PASSENGER groups have given a mixed reaction to a new report calling for high-speed trains connecting the North-East to London in less than two hours.

Ministers were due to consider the report by the Commission for Integrated Transport this week. It urges the Government to start planning to transform Britain's struggling rail network.

The East Coast main line, which links the region with London, is among the routes it identifies as ripe for improvement.

The commission, a Government-funded body advising on transport, claims a network of 200mph lines could slash journey times, providing up to 220 trains a day, with a seating capacity 50pc higher than on conventional inter-city trains.

If the proposals are implemented, a journey from Newcastle to London by train would take just two hours.

Peter Wood, spokesman for pressure group Rail Future North-East, welcomed the proposals as "an excellent idea".
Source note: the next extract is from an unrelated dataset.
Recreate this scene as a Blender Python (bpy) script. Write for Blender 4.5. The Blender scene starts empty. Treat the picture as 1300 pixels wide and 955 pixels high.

He said: "It clearly will be more sensible if we can get the rail journey times down. The next major investment should be this new south/north rail link.

"In about ten years time the existing rail network will be clogged up. This needs to be introduced to ensure that people can continue travelling as they want to."

But Brian Milnes, chairman of Transport 2000 Tees Valley, said the Government's priority should be to improve existing lines.

"It would be a huge amount of money to spend and it would be necessary to see that there would be real benefits.

"For a lot less money you could put in more of the current highest speed lines of 125mph. In a small island like Great Britain cutting journey times won't make much difference."

Prof David Begg, commission chairman, said: "2015 is a key juncture for us in terms of our capacity limit. But, given the long lead times, the planning needs to start now."

He added: "Other European countries planned their high-speed lines in the Seventies and Eighties.

"Because of spare capacity on the UK network at that time, high-speed lines could not be justified here.

"However, we are now running out of capacity, which has had an adverse affect on rail performance, and we have run out of time."